In light of COP26, does waste management have to cost the earth?

Submitted by Amelia O'Hanlon | 17/01/2022

Prior to COP26 the fragile state of the planet was described as being ten seconds from midnight and leaders needed to make a meaningful deal in order to cap global warming. In light of this many businesses have been inspired to look closely at their impact on the environment and Head of Vertas Environmental, Mark Horner, looks at the best ways to ensure that your waste management processes are as environmentally sound as possible.

First and foremost, it is imperative to understand your waste journey. Where and how is waste created in your businesses? How is this collected and where does it go? Finally, how is it dealt with?

For businesses looking to go through their waste with a fine tooth comb, this process starts in procurement. Analysing which materials, products and goods your business buys in will help you to design waste out from the beginning. Rather than buying in goods that are difficult to process, are there reusable options or versions created from materials that can be easily recycled? By ensuring that goods in can be easily processed once used, you can minimise your waste output. Plastic bottles are a great example. In order to be recycled they often need to be split up into the bottle, the lid and the label. Is it possible to buy that product in a form that can be recycled in one go?

Next is to make your internal processes as intuitive as possible. Make it easy for colleagues to put waste in the right area or bin for collection and processing. We once worked with a client who operated a factory production line and found that their plastic recycling bin was not being used. The company created a task force to look at improving waste management and one of the team worked on the factory line. They flagged that there simply was not enough time to take the lid off of the recycling bin and replace it each time due to the speed of the line. A simple switch to recycling points without lids alleviated the issue overnight. We always encourage clients to work with their teams to understand their needs and creating your very own ‘Green Team’ is an ideal way to do this.

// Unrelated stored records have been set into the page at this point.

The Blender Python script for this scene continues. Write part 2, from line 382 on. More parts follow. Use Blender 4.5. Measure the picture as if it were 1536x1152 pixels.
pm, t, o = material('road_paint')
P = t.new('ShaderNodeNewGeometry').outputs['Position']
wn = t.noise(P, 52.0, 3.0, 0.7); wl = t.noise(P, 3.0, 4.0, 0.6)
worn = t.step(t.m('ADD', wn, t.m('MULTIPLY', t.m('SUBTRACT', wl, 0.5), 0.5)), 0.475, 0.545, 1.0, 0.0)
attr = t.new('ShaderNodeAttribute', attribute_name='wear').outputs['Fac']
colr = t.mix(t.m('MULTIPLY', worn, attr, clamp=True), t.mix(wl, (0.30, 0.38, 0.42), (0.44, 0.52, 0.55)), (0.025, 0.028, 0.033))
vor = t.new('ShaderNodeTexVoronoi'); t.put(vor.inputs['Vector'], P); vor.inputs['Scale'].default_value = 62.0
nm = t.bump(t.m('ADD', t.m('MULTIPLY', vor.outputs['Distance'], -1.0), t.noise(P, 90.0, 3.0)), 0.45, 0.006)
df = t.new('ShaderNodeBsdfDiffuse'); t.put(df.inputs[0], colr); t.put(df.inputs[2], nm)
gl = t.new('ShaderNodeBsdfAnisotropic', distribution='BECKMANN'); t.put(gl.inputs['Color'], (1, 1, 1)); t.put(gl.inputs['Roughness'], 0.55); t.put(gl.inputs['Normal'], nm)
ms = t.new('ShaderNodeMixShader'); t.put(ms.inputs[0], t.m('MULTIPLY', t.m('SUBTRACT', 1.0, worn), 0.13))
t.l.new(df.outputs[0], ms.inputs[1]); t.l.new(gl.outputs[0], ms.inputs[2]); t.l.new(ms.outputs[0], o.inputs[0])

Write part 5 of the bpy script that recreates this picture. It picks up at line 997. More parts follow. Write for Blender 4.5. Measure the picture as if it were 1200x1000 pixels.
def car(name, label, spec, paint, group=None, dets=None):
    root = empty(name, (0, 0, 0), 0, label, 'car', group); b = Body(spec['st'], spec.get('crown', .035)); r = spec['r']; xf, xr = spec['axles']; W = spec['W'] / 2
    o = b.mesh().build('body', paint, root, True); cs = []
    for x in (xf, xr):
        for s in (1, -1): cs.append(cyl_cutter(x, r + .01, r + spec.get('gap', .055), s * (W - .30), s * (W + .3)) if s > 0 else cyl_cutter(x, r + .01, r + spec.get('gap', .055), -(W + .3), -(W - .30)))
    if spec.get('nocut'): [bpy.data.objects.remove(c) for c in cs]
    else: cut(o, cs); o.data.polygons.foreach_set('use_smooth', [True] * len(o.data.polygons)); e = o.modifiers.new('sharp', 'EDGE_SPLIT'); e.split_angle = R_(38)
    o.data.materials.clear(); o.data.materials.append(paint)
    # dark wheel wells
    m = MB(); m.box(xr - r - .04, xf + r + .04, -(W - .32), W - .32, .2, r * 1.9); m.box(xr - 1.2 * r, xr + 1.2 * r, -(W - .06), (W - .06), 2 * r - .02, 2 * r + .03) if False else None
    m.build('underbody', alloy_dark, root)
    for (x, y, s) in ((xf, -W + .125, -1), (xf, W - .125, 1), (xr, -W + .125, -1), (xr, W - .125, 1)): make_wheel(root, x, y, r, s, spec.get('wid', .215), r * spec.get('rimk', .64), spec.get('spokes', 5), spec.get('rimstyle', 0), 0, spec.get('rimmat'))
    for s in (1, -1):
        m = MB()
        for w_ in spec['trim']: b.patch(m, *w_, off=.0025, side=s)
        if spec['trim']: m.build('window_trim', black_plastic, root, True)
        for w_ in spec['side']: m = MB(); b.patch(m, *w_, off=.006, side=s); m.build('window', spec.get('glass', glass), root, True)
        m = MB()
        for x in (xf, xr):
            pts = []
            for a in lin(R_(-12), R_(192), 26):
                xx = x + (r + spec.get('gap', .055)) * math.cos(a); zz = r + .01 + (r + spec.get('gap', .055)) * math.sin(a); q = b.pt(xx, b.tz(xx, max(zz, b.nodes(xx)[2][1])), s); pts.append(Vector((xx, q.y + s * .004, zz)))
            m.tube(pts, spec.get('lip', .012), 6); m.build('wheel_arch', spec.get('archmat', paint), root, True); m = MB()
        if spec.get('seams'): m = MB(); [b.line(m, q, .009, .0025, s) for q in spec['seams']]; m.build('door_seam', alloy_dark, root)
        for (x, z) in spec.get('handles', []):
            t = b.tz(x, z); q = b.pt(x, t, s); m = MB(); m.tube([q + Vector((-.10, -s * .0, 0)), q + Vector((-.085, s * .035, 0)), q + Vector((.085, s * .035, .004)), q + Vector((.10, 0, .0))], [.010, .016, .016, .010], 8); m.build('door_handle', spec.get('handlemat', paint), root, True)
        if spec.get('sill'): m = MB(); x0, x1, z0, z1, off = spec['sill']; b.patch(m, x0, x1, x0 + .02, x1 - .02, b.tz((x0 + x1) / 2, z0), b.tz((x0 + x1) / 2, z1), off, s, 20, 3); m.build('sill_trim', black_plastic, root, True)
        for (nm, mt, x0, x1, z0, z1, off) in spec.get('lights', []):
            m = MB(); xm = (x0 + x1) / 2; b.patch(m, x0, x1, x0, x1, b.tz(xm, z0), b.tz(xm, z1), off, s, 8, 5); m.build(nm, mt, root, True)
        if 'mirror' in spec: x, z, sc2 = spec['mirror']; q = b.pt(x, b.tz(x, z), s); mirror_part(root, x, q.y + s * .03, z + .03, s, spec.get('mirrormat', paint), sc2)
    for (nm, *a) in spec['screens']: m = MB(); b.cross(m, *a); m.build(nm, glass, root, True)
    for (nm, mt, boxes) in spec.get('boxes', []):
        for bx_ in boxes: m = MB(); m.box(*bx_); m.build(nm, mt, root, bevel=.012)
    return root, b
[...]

Other simple tricks to ensuring that waste points are used correctly is to use signage, particularly graphics showing what belongs where. Using clear waste bags is another top tip, this gives you the opportunity to spot items that have been sorted incorrectly and dispose of them correctly. This will prevent items ending up in landfill due to contamination.

Using a local processor can often be one of the most effective ways to process waste. Rather than a supplier to deal with each waste stream, such as paper, glass and general waste, choosing one local supplier who can take your waste for segregation and sorting can cut down on the miles that your waste travels. Ultimately, this can be the first step in minimising carbon.

Investing in an ISO 140001 accreditation can be beneficial and a way to highlight that you are doing the very best that you can. Increasingly we are being asked to support clients in gaining their accreditation. This involves an expert waste management provider, such as Vertas Environmental, coming in to carry out an audit on a business. During this process we can design a bespoke management plan to ensure that businesses are working to minimise environmental impact. This could be through reducing road miles that waste travels, finding alternatives to landfill such as energy recovery or simply improving internal processes.

Ultimately implementing a sustainable waste management system requires a business to actively engage with their processes. Strive to educate your teams and improve what you are doing in order to see it as an area for continual growth. Innovations in the sector are coming thick and fast so a close working relationship with waste experts can ensure that your procedures are continually developing.